Written by Casey Carsel | May 30, 2025 8:42:18 AM

Welcome back to your guide for all things Heavy Vehicle National Law! We’re glad to have you with us for part 2. This time we’ll be giving you the Cliff’s Notes on the C-RIS, which covered some of the things the D-RIS overlooked. Don’t know what these letters mean? Jump back to part 1 to get up to speed.
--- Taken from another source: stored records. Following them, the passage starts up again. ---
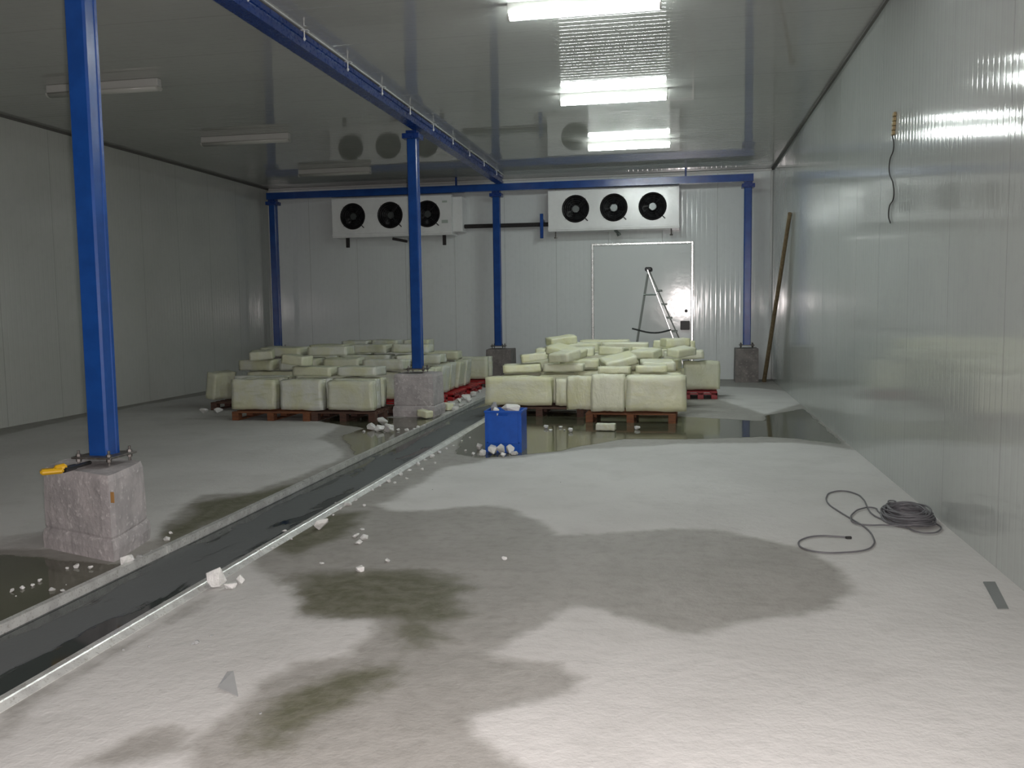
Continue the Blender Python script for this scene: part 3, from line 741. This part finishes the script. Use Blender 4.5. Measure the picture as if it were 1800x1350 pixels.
# ---- pallets
def pallet(x0, y0, W_, Dp, m, label, rz=0, plastic=False):
    t = thing('pallet', label, 'pallet', (x0+W_/2, y0+Dp/2, 0), rz, 'pallets under the ice')
    Hh = .13; a, b = -W_/2, -Dp/2
    nb = 7
    for k in range(nb):
        yy = b+(Dp-.09)*k/(nb-1); MB().box(a, -a, yy, yy+.09, Hh-.02, Hh, .003).build('deck_board', m, t)
    for xx in (a, -.05, -a-.1):
        MB().box(xx, xx+.1, b, -b, Hh-.04, Hh-.02, .002).build('stringer_board', m, t)
        for yy in (b, -.06, -b-.12): MB().box(xx, xx+.1, yy, yy+.12, .018, Hh-.04, .003).build('block', m, t)
        MB().box(xx, xx+.1, b, -b, 0, .018, .002).build('bottom_board', m, t)
    if plastic: MB().box(a, -a, b-.0, b+.02, .075, Hh-.03).box(-a-.02, -a, b, -b, .06, Hh-.03).build('side_band', m, t)
    return t
# left stack
pallet(-6.44, 11.95, 1.20, 1.0, M['wood'], 'orange brown wooden pallet at the front left of the left stack')
pallet(-5.22, 11.97, .96, 1.0, M['wood_old'], 'dark wooden pallet at the front right of the left stack')
pallet(-7.45, 13.15, 1.15, 1.0, M['wood_old'], 'dark wooden pallet sticking out at the far left of the left stack')
pallet(-6.24, 13.2, 1.15, 1.0, M['wood_old'], 'wooden pallet in the middle of the left stack')
pallet(-5.03, 13.55, 1.15, 1.0, M['red'], 'red pallet just behind the middle plinth', plastic=True)
pallet(-5.03, 14.8, 1.18, 1.0, M['red'], 'second red pallet along the drain from the middle plinth', plastic=True)
pallet(-5.03, 16.0, 1.2, 1.0, M['red'], 'third red pallet along the drain from the middle plinth', plastic=True)
pallet(-4.75, 17.35, 1.0, .95, M['red'], 'farthest red pallet, before the middle rear column', plastic=True)
pallet(-7.2, 14.5, 1.15, 1.0, M['wood_old'], 'wooden pallet at the left rear of the left stack')
pallet(-6.0, 14.6, .95, 1.0, M['wood_old'], 'wooden pallet at the rear middle of the left stack')
pallet(-6.9, 15.8, 1.8, 1.0, M['wood_old'], 'wide wooden pallet at the back of the left stack')
ZP = .142
Lk = 'ice_white'
row('left', 'front row', Lk, 0, -6.5, -4.27, 12.1, ZP, .75, .45)
row('left', 'second row', Lk, 0, -6.45, -4.3, 12.36, ZP, .80, .45)
row('left', 'third row', Lk, 0, -6.45, -4.3, 12.62, ZP, .80, .45)
row('left', 'front flat row', Lk, 1, -5.75, -4.3, 12.62, ZP+.47, .75, .42, .14, 'flat', 2.5)
row('left', 'fourth row', Lk, 0, -7.1, -5.1, 13.35, ZP, .9, .42)
slab(-7.42, 13.45, ZP, Lk, .45, .44, .2, 1.2, 'stand', .15, 0, 'ice block leaning at the far left end of the left stack', 'ice blocks of the left stack')
row('left', 'fifth row', Lk, 0, -7.05, -4.4, 13.68, ZP, .9, .44)
row('left', 'sixth row', Lk, 0, -7.2, -5.1, 14.0, ZP, .9, .46)
row('left', 'second flat row', Lk, 1, -7.2, -4.3, 13.75, ZP+.475, .8, .44, .17, 'flat', 2.5)
row('left', 'upper flat row', Lk, 2, -6.95, -4.5, 14.0, ZP+.66, .8, .42, .15, 'flat', 3, skip=(2,))
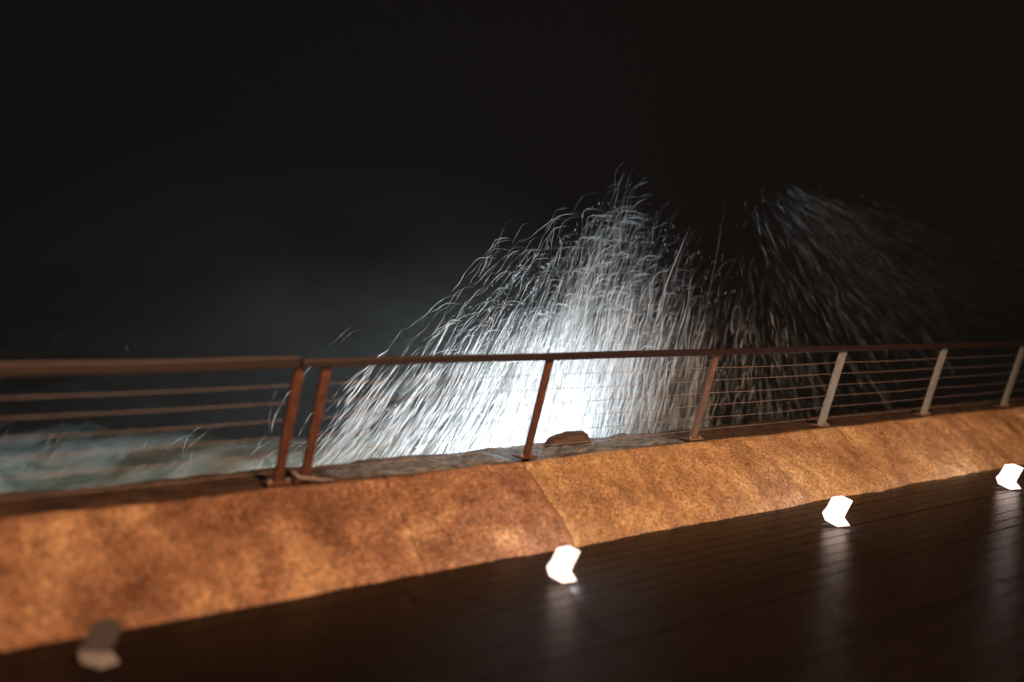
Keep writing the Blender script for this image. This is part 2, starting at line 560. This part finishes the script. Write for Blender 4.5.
# ------------------------------------------------------------------ spray
def spray_object(name, paths, rads, material, label):
    """paths: (N,K,3), rads: (N,K)"""
    N, Kp, _ = paths.shape
    t = np.gradient(paths, axis=1)
    t /= np.linalg.norm(t, axis=2, keepdims=True)+1e-9
    up = np.array([.37, .81, .44])
    a = np.cross(t, up); a /= np.linalg.norm(a, axis=2, keepdims=True)+1e-9
    b = np.cross(t, a)
    vs = np.empty((N, Kp, 3, 3))
    for k in range(3):
        an = k*2*math.pi/3
        vs[:, :, k] = paths + (a*math.cos(an)+b*math.sin(an))*rads[:, :, None]
    V = vs.reshape(-1, 3)
    base = (np.arange(N)*Kp*3)[:, None, None] + (np.arange(Kp-1)*3)[None, :, None]
    k = np.arange(3)[None, None, :]
    k2 = (np.arange(3)+1) % 3
    k2 = k2[None, None, :]
    q = np.stack([base+k, base+k2, base+k2+3, base+k+3], axis=-1).reshape(-1, 4)
    me = bpy.data.meshes.new(name)
    me.vertices.add(len(V)); me.vertices.foreach_set('co', V.ravel())
    me.loops.add(q.size); me.loops.foreach_set('vertex_index', q.ravel().astype(np.int32))
    me.polygons.add(len(q))
    me.polygons.foreach_set('loop_start', (np.arange(len(q))*4).astype(np.int32))
    me.polygons.foreach_set('loop_total', np.full(len(q), 4, dtype=np.int32))
    me.update(calc_edges=True)
    me.polygons.foreach_set('use_smooth', np.ones(len(q), dtype=bool))
    # random faintness of each exposure trail, fading at both ends: foam
    tt = np.linspace(0, 1, Kp)[None, :]
    fo = np.clip(rng.gamma(1.5, .33, (N, 1)), .05, 1)*(.55+.45*np.sin(tt*9+rng.uniform(0, 6.28, (N, 1))))*np.clip(np.minimum(tt*5, (1-tt)*9), .0, 1)
    at = me.attributes.new('trail_alpha', 'FLOAT', 'POINT')
    at.data.foreach_set('value', np.repeat(fo.reshape(-1), 3).astype(np.float32))
    o = link(name, me, material)
    tag(o, label, 'spray', kind='stuff')
    return o


KP = 12
fv = np.array(F); rv = np.array(R2); uv = np.array(U2); ev = np.array(EYE)


def to_world(px, py, Y):
    d = fv + rv*((px-512)/FPX)[..., None] - uv*((py-341)/FPX)[..., None]
    return ev + d*(Y/d[..., 1])[..., None]


def spray_trails(px, py, lean, length, hook, Y, rad, bead=.25, wig=1.0, curv=None):
    """threads shaped as exposure trails of drops seen at px,py, with a camera-shake hook at the tip"""
    N = len(px)
    t = np.linspace(0, 1, KP)[None, :]
    th = np.radians(lean)[:, None]
    L = length[:, None]
    c = (np.zeros(N) if curv is None else curv)[:, None]
    along = t*L
    ang = th + c*(t-.5)
    s = np.sin(ang); co = np.cos(ang)
    dx = np.cumsum(s, axis=1)/KP*L; dy = -np.cumsum(co, axis=1)/KP*L
    ph = px[:, None]*.012 + rng.normal(0, .5, (N, 1))
    w_ = wig*(np.sin(t*6+ph)*.7 + np.sin(t*13+ph*2)*.3)*np.clip(length[:, None]/45, .2, 1.6)
    dx += w_*np.cos(th); dy += w_*np.sin(th)*.6
    # camera-shake hook at the tip
    hk = np.clip((t-.78)/.22, 0, 1)
    dx += hook[:, None]*hk**1.1
    dy += (along*0 + hook[:, None])*(.55*hk**1.6) + 0
    X = px[:, None]+dx; Yp = py[:, None]+dy
    pts = to_world(X, Yp, np.broadcast_to(Y[:, None], X.shape))
    drift = (t-.5)*rng.normal(0, .06, (N, 1))*np.clip(length[:, None]/60, 0, 1)
    pts[..., 1] += drift
    r = rad[:, None]*(.35+.65*np.sin(np.clip(t*1.02, 0, 1)*math.pi)**.5)*(1+bead*np.sin(t*KP*2.2+ph*3))
    return pts, np.clip(r, .0003, None)


def lean_at(x):
    return np.interp(x, [290, 360, 430, 520, 600, 680, 740, 790, 840, 900, 960], [40, 36, 30, 22, 15, 11, 2, -16, -36, -52, -58])


A, B = [], []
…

For those already in the know, read on…

C-RIS summary part 1: the problems

For the trained eye, there were a few glaring exclusions from the D-RIS: 

1. Fatigue management reforms
2. As-of-right road network access
3. Enhanced operator assurance

That’s where the C-RIS comes in. 

Within fatigue management, the C-RIS considers how the current law contributes to drivers driving while fatigued, asking in particular if: 

1. Current fatigue enforcement and compliance focuses on following rules more than solving fatigue 
2. Current record-keeping requirements are too onerous on the drivers
3. Prescriptive work and rest requirements are inflexible
4. Current controls focus on long-haul interstate journeys but not short-haul risks

To most of these questions (barring the last), the people largely say yes.

Within access, the C-RIS considers changing HV mass and dimension limits for as-of-right road access, asking in particular if:

1. Safety improvement rates haven’t been reflected in expanded general-as-of-right access
2. Red tape to access creates undue regulatory burden for operators looking to operate above general-as-of-right access limits
3. The current access regime is overly complex and opaque
4. Prescriptive vehicle combinations is a missed productivity opportunity

In these questions, the people are more divided. 

Within enhanced operator assurance, the C-RIS notes that there is room for improvement in general confidence in current audit standards, asking if:

1. Audits can be improved to increase reliability and confidence
2. Auditor competency requirements may not fit into the new National Heavy Vehicle Accreditation Scheme Safety Management System requirements
3. Accreditation scheme alignment across Australia is inconsistent

The people are generally less responsive to these questions.